Méditation avec Le Traité de l'Amour de Dieu de St François de Sales 24 avril
CHAPITRE VII
Combien la Providence sacrée est admirable en la diversité des grâces qu'elle distribue aux hommes.
Or ils sont tous, ou de différente espèce, ou au moins de diverses conditions, puisqu'ils sont distingués les uns des autres; autant qu'il y a d'anges, il y a aussi de grâces différentes, et bien que quant aux hommes la grâce ne soit pas donnée selon leurs conditions naturelles, toutefois la divine douceur, prenant plaisir et, par manière de dire, s'égayant en la production des grâces, elle les diversifie en infinies façons, afin que de cette variété se fasse le bel émail de sa rédemption et Miséricorde, dont l'Eglise chante, en la fête de chaque confesseur évêque :
Il ne s'en est point trouvé de semblable à lui.
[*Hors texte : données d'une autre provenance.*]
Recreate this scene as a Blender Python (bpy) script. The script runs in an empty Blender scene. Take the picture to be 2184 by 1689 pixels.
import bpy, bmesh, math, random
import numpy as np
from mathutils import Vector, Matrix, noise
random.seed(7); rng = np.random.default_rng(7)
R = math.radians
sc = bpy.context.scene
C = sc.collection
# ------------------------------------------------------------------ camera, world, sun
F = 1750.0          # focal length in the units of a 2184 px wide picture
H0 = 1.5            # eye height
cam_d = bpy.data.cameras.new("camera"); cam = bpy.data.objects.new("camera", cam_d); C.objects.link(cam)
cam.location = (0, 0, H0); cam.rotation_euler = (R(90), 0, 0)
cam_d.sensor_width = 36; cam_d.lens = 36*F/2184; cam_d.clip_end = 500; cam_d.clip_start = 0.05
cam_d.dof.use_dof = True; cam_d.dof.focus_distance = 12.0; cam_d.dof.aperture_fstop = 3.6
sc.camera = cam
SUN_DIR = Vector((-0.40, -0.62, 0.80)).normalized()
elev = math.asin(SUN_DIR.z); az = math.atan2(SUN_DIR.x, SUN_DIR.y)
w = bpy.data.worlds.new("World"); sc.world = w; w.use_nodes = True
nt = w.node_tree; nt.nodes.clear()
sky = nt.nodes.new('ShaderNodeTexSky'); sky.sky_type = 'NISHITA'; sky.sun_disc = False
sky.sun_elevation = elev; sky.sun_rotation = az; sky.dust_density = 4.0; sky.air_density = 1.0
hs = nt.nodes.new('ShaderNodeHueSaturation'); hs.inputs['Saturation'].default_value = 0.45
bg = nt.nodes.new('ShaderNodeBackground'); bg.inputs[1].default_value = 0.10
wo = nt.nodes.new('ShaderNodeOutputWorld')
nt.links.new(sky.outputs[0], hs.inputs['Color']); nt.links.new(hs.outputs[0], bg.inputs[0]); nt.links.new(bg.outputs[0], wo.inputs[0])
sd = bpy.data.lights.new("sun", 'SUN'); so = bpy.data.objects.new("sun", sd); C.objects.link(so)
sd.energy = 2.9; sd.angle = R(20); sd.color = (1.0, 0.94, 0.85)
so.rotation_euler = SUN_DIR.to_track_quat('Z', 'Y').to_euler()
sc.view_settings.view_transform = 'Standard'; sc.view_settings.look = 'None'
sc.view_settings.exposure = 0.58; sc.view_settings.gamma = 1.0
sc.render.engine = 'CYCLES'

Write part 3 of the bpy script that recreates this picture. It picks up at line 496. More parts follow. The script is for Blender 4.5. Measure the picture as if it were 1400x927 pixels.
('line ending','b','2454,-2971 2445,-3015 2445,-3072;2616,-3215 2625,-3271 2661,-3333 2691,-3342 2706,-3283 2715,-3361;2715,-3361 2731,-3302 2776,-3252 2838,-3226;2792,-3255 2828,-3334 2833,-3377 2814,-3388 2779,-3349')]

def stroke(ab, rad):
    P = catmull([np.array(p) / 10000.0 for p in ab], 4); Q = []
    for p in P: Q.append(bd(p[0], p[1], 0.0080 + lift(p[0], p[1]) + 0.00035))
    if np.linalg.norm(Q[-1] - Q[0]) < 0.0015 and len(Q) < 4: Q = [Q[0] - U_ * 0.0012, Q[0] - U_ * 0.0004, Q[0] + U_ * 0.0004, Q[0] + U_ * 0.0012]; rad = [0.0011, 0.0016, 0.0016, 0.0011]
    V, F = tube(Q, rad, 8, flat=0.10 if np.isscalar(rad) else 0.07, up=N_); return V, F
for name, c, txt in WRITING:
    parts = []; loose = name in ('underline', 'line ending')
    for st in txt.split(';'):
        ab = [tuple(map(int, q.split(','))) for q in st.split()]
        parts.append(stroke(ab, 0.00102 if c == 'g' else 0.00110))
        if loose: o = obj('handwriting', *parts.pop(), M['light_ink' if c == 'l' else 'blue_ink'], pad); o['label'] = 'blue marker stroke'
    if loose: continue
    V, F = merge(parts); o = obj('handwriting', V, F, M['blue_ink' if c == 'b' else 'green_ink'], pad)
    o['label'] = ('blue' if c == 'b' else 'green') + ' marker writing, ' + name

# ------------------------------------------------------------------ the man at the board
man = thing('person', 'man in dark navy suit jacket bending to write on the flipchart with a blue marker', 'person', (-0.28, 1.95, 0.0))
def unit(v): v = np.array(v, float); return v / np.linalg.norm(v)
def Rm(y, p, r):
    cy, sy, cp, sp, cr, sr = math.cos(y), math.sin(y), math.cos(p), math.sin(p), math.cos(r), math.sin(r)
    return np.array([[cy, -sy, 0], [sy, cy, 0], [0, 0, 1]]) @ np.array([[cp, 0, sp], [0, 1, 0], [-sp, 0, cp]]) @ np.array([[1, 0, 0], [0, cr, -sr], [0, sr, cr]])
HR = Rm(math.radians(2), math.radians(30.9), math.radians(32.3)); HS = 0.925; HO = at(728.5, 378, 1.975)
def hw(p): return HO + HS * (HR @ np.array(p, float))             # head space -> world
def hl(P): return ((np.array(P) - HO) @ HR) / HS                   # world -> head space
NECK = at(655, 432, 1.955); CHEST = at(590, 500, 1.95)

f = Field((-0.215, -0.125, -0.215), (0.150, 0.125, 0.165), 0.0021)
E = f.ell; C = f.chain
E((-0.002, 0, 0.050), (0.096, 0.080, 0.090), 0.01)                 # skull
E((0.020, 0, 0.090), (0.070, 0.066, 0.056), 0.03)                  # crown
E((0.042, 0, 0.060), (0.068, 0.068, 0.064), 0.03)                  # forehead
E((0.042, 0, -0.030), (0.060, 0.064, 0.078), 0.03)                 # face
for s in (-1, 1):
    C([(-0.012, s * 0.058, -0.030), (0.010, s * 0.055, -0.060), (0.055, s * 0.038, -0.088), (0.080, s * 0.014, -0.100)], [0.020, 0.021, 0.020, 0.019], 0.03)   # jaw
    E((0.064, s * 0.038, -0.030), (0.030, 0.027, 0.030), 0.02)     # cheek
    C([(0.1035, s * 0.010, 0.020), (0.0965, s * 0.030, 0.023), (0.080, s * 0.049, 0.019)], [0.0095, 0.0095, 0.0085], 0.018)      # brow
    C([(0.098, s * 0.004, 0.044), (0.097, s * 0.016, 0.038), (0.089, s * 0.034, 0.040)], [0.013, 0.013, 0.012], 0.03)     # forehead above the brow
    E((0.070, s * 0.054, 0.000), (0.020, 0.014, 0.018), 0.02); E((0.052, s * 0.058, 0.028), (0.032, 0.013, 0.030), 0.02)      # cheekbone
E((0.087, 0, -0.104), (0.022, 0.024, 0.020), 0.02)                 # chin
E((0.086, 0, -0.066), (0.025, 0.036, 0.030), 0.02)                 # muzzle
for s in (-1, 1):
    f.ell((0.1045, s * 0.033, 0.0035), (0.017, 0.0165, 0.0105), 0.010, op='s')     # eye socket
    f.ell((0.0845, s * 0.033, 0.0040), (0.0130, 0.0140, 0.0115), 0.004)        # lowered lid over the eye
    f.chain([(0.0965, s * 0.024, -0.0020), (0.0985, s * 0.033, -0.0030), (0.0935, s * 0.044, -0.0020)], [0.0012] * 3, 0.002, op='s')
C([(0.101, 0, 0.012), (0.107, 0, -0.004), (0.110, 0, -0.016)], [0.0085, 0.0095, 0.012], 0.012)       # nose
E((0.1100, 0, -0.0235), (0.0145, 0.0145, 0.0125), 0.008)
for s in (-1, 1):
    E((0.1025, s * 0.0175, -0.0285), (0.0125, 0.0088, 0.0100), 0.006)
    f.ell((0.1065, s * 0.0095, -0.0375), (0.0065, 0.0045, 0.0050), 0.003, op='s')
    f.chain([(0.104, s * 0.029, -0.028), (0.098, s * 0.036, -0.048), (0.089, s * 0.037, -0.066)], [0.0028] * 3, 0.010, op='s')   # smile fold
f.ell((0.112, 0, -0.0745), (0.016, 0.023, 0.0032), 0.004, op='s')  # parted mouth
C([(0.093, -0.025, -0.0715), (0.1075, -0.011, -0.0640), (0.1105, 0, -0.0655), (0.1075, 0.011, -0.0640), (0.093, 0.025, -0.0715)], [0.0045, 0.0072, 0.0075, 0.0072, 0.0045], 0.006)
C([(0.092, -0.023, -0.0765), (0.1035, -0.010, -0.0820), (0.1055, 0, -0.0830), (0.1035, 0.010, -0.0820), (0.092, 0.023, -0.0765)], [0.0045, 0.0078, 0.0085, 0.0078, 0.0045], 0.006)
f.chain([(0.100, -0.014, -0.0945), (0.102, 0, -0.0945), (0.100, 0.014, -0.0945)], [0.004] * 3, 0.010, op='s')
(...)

Et comme au ciel nul ne sait le nom nouveau, sinon celui qui le reçoit, parce que chacun des bienheureux a le sien particuliers selon l'être nouveau de la gloire qu'il acquiert.
Ainsi en terre chacun reçoit une grâce si particulière, que toutes sont diverses. Aussi notre Sauveur compare sa grâce aux perles, lesquelles, comme dit Pline, s'appellent autrement unions, parce qu'elles sont tellement uniques, une chacune en ses qualités, qu'il ne s'en trouve jamais deux qui soient parfaitement pareilles.
Et comme une étoile est différente de l'autre en clarté , ainsi seront différents les hommes des uns des autres en gloire, signe évident qu'ils l'auront été en la grâce.
Or, cette variété en la grâce, ou cette grâce en la variété, fait une très sacrée beauté et très suave harmonie, qui réjouit toute la sainte cité de Jérusalem la céleste.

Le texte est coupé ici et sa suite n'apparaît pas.